DR. CRAIG: Well, I think that this suggests that in fact relations of absolute simultaneity do exist in the universe.[5] That it is not true that simultaneity is relative, as Einstein postulated in the Special Theory of Relativity. Quantum phenomena suggest that these particles can have a kind of entanglement with each other such that you have absolute simultaneity of the variables that are characteristic of these particles. There is a whole lot more that could be said about this, but from my point of view, that is the really significant thing that falls out of this – it gives some scientific reason to believe in the reality of absolute simultaneity. One of the pioneers of this study – John Bell, who developed a theorem about non-locality (Bell's Theorem) – explicitly advocated going back before Einstein to the way relativity was conceived by H. A. Lorentz, the Dutch physicist, in which there are relations of absolute simultaneity but we just can't measure it due to the limitations of our measuring instruments. There really is absolute simultaneity in the world but our clocks and other instruments are affected by their motion and so this makes it impossible for us to measure relations of absolute simultaneity.

KEVIN HARRIS: In reading so much of this, I find it fascinating. Over time I noticed one thing, I'm just not getting this because I'm kind of slow perhaps, so many things in this topic that we are talking about in this podcast and other podcasts come to the glory of God. But there are so many paradoxes. Einstein and physicists spend a lot of time trying to figure out these paradoxes, these seemingly contradictory things. Am I right about that?

DR. CRAIG: Yes, I think that is fair to say. Right now people may not realize that the pillars of physics – the two pillars on which modern physics rests, General Relativity and quantum theory – are incompatible with each other.

KEVIN HARRIS: They are not compatible with each other?

DR. CRAIG: They cannot both be right. They are incompatible with each other. So the whole edifice of modern physics is built on two theories that are incompatible with each other, and everyone knows it. This is what has propelled the quest for a combination of General Relativity with quantum theory that would give us a quantum theory of gravity. That is the sort of Holy Grail that scientists are searching for today.

KEVIN HARRIS: One more article quickly. There are so many things in this article remind me of your book Time and Eternity (by the way, pick that up at ReasonableFaith.org) - “New Research Suggests Dark Energy Might be the Reason Time Runs Forward.” This is by Todd Jaquith for Hard Science.[6] He starts out,

A new study may have found a link between dark energy and the Second Law of Thermodynamics—suggesting that the very expansion of the universe may impart a direction to time.
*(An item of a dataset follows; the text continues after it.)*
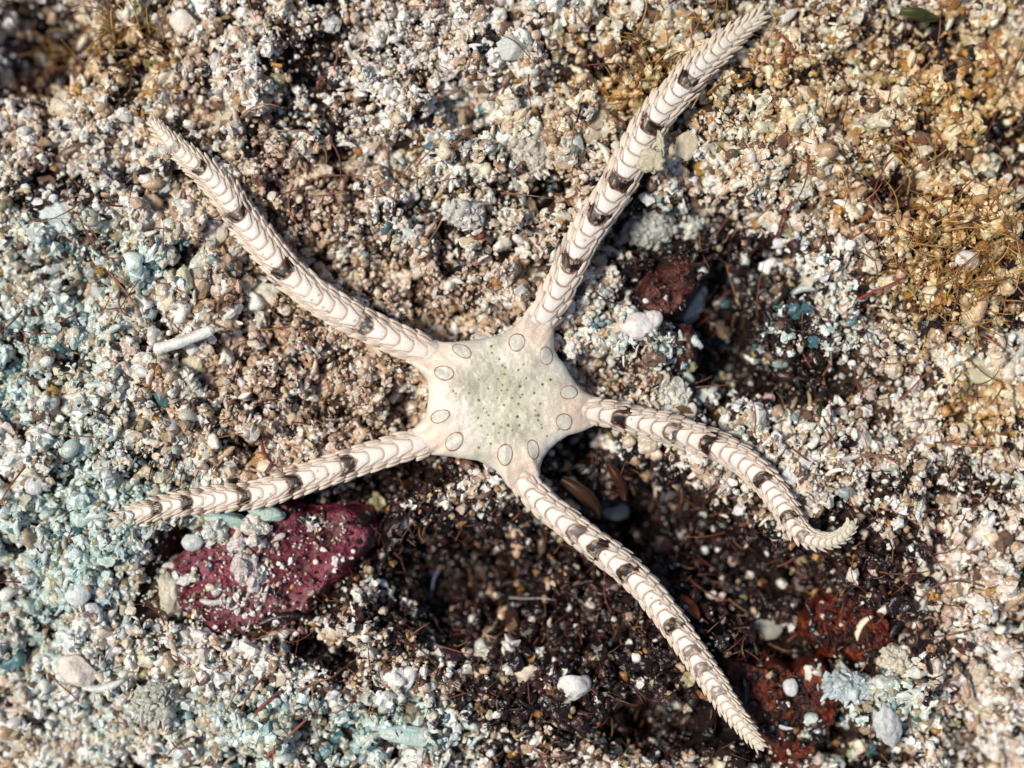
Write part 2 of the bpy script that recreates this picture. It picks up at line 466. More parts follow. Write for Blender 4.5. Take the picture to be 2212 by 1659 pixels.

You spend a whole book talking about this.

DR. CRAIG: Yes, I have nothing to contribute to the scientific question of this correlation between dark energy and the second law. This is something that they are suggesting in this recent article that needs to be explored. But what I would comment on, I think, is the kind of reductive approach in this article to this question of the direction of time. It seems to me that that is quite mistaken. At best the expansion of the universe, the increase in entropy according to the second law of thermodynamics, the dark energy perhaps, are evidence of the direction of time, but they do not constitute or are the basis of the direction of time. On the contrary, in fact, it is only by first saying that one direction is the future and the other is the past that one can say entropy always increases in the future direction! It would be viciously circular to say that entropy determines that direction. We have to beware of science articles which are reductionistic in their analyses of things like time and the direction of time and so forth. I think these are really metaphysical realities, and at best what science gives us would be tangible evidence of these realities like the direction of time.[7]

KEVIN HARRIS: I am trying to figure out how dark energy, which is – what? – physical, is going to affect a metaphysical concept.

DR. CRAIG: Exactly. It is crazy when you think about it. How is vacuum energy in the universe going to affect time? It would only be by giving a reductionistic definition of time that . . .

KEVIN HARRIS: By reductionistic you mean?

DR. CRAIG: Trying to explicate it in purely physical terms like “time is the universe being larger and larger. That is what time is.” That is not what time is. The universe is growing larger and larger in time as time passes or as you go into the future. But it isn't constituted of time.

KEVIN HARRIS: Well, Bill, we've looked at these three articles and we are here at the end of this podcast. Do I take it your answer is we are not an illusion? That we are really here?

DR. CRAIG: Right! That's right, we are really here. I think the lesson here is one that the philosopher of science, George Gale, stated a few years ago. He said the scientist now finds himself in a condition where he has outrun his philosophical base camp and he is ready and waiting for some relief from his philosophical comrades in arms.[8]